One of the lowest things an agent can do in this day and age is to blame the agent on the other side when he or she screws up. Here’s one recent event.
I listed a single family home for lease earlier this month. The date of availability was August 1 due to the current tenant’s schedule to move out. Two families cannot live in the same house at the same time in my experience. We got a number of offers, but many put down June 15 as the proposed start date. All were told that we could not accommodate that. After asking the current tenant when the earliest was that they could vacate, we were told mid-July. We therefore informed all the June people that mid July was the soonest we could offer occupancy.
One agent in particular called me quite a few times about his client’s desire to rent the place as soon as possible. He was told the same thing as the others: mid July was the best we could do for him. Other than the June start date, his clients were good prospects, and he was told that if he could confirm that July would work for his people that my landlord would send them a lease. He was “pretty sure” that would work, but he promised to call the wife and get back to me with confirmation. We had this conversation at least twice.
He did not get back to me.
We agreed to lease to someone else.
About a week later, the disappearing agent reappeared. He asked where the lease was. Now, everyone is entitled to their own opinion, but not their own facts: it is a fact that the ball was in his court to confirm that his clients would be able to start their lease in mid July and not June, as they had originally proposed. I reminded him of this. He did not disagree, but was disappointed I didn’t call him to tell him we were going to go with someone else (something I neither promised not was obligated to do) and voiced a concern that his people had not yet found a place. I told him I didn’t hear from him for a week, and figured that he found them something else.

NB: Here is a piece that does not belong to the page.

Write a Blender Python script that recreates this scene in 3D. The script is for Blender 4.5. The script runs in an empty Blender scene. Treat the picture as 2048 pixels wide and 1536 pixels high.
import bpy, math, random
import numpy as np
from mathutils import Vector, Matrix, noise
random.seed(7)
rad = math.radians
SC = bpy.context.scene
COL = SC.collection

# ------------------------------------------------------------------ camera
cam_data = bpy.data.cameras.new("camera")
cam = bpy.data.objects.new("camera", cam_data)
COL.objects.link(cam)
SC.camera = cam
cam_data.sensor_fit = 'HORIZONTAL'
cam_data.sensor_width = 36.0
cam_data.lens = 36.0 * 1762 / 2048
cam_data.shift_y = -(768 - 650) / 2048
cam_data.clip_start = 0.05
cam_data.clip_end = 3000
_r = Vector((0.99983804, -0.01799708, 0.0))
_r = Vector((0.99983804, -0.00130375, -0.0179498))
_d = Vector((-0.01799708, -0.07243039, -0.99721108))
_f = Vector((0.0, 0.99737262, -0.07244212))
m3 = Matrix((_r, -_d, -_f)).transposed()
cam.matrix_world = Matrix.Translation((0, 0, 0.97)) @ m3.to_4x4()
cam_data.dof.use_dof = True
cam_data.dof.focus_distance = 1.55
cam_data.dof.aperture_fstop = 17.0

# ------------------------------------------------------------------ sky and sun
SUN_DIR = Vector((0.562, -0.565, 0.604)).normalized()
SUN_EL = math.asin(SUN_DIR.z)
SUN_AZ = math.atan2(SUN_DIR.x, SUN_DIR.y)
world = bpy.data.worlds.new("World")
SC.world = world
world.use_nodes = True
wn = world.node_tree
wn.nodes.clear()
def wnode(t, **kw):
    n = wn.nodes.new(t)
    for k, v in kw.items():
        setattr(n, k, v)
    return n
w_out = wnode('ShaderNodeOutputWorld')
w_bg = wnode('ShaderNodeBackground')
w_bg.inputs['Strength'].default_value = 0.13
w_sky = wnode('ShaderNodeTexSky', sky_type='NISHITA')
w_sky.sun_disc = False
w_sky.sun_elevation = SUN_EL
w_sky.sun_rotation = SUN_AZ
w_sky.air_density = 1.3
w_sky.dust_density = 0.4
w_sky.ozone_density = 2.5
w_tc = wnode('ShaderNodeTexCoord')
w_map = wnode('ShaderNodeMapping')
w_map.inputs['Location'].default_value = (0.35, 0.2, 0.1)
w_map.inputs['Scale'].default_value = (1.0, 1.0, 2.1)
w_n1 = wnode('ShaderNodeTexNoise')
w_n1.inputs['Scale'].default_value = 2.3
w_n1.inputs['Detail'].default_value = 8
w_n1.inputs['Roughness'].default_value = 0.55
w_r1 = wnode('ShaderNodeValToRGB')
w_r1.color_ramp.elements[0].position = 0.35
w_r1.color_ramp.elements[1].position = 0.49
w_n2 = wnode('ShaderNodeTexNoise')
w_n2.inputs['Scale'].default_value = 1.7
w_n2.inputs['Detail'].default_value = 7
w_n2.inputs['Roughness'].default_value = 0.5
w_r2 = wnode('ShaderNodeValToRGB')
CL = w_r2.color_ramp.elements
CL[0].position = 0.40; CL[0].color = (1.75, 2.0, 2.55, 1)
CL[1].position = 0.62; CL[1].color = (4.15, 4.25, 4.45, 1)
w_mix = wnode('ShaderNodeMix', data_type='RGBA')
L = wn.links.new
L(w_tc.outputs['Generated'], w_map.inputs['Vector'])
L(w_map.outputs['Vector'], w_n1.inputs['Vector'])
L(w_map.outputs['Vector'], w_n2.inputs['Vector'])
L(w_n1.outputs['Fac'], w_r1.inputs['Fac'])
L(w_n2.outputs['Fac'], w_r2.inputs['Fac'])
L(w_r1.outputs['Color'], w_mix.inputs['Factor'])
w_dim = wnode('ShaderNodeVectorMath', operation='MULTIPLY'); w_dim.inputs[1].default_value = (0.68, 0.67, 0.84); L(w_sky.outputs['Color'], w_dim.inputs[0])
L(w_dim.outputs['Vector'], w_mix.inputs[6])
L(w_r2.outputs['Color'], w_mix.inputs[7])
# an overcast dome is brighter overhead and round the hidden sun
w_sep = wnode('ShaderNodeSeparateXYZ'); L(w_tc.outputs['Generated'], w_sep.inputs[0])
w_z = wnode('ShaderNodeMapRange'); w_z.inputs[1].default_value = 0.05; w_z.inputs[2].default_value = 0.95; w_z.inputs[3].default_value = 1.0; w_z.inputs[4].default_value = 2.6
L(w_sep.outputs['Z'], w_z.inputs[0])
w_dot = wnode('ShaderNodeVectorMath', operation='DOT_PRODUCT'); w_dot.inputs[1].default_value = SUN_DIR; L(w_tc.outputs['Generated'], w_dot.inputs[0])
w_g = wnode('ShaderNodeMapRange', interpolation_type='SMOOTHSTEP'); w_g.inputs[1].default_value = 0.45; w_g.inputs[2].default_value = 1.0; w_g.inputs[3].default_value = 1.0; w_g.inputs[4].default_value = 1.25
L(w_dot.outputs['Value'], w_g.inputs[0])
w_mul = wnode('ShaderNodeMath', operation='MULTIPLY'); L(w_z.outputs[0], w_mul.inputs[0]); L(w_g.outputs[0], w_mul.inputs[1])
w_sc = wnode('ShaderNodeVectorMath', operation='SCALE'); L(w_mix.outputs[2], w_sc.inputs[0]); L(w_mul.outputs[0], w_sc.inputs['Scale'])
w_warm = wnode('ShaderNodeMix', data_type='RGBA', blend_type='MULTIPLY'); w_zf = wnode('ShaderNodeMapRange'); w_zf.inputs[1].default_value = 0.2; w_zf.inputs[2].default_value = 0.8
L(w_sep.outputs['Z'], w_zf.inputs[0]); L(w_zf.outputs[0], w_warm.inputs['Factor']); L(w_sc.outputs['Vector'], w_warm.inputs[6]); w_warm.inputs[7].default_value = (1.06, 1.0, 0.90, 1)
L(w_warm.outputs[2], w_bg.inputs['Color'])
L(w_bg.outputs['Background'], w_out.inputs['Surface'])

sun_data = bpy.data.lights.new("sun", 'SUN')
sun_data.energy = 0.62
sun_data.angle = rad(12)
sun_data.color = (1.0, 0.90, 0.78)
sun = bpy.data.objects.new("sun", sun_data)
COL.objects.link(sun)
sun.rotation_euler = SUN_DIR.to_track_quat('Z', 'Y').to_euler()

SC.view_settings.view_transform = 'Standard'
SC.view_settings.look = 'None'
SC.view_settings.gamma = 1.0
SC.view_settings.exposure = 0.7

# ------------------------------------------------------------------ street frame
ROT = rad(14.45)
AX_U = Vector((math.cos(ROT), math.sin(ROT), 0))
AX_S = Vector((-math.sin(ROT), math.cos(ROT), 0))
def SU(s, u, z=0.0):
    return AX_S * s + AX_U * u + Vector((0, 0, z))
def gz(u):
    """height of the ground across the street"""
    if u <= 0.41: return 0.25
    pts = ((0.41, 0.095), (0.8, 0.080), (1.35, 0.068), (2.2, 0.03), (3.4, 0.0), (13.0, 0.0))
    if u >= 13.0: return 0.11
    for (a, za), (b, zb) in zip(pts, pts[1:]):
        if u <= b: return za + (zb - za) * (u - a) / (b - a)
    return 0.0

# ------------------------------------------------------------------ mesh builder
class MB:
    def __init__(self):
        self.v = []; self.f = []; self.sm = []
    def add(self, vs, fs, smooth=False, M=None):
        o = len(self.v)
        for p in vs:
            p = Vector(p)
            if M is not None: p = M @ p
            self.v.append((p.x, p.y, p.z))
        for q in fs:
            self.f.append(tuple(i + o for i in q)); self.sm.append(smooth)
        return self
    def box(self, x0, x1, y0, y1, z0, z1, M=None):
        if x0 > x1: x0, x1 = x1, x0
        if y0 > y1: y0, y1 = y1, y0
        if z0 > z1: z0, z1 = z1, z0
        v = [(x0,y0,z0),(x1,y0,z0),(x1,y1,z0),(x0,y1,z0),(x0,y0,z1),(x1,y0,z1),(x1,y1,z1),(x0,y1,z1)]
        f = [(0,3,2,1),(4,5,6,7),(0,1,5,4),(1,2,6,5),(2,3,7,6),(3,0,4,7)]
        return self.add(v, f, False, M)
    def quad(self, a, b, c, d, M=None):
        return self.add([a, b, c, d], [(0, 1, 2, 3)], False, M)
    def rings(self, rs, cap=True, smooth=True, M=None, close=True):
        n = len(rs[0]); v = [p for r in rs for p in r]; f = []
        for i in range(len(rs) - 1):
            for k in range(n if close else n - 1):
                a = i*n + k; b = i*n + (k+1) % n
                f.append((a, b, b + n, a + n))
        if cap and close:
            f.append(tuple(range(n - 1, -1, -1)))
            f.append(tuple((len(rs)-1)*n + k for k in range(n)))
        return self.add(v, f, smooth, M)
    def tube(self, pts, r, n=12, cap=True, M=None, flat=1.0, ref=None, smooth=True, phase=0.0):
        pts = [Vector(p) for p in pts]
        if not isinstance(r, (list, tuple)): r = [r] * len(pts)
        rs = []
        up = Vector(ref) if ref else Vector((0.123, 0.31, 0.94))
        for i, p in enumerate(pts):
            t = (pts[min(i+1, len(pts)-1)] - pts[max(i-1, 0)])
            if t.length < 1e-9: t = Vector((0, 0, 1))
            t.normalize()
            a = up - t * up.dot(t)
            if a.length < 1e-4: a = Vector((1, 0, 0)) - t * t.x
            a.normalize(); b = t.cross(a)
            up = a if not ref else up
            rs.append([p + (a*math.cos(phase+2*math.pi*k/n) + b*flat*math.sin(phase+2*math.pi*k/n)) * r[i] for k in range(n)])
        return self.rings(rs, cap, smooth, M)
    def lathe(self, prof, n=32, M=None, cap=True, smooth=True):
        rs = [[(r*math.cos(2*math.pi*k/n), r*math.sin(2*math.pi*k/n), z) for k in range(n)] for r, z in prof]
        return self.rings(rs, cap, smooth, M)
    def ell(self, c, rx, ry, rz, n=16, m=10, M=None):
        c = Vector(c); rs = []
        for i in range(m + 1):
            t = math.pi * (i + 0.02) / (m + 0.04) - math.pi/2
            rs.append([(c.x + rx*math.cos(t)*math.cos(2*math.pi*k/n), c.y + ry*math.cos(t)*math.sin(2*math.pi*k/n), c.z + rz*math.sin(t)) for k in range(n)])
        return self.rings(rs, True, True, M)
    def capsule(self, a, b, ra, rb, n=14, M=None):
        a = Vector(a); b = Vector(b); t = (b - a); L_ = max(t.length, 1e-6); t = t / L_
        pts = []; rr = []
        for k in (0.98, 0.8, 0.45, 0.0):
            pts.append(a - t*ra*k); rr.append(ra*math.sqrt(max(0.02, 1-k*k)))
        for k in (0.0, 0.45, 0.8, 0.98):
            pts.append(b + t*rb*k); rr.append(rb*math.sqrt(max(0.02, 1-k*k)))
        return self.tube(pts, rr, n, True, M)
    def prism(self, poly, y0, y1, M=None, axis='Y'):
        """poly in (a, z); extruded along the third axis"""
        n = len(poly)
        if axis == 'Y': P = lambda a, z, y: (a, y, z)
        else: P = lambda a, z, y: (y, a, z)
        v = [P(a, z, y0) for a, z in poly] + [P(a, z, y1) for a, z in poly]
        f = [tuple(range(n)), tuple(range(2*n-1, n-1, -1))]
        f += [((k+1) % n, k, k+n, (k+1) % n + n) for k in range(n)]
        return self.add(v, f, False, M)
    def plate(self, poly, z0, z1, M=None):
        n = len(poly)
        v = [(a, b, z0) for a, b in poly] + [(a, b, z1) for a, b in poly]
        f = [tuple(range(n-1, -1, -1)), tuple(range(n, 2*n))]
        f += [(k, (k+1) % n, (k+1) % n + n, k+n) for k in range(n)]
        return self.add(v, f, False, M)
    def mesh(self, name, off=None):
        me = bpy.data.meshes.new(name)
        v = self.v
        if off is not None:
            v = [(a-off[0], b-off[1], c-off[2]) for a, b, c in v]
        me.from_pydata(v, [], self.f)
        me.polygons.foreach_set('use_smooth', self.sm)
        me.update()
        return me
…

That is where it should have ended. It didn’t. This agent begged me to ask my client to reconsider. My client did not want to, for obvious reasons.
In an email last week and then a phone message this week, I had to hear what a bad job I did. It didn’t sit well with him. I got the sense that this was being done more as a rump-covering measure than advocacy. He screwed up, yet I was the bad guy. It didn’t add up, unless his client was blind copied on that email or present in his office when he called. Not happy with the inconsistency, I sent him a rather detailed email earlier today reminded him that HE screwed up, not me. His response was strangely magnanimous, not really that of a chastened guy, but one who wasn’t grandstanding. Am I certain he’s throwing me under the bus to deflect responsibility? Not 100%, but I know where I’d put my chips if I were betting. If I am right about this, that is a big shame. If you screw up, man up and deal. Don’t deflect.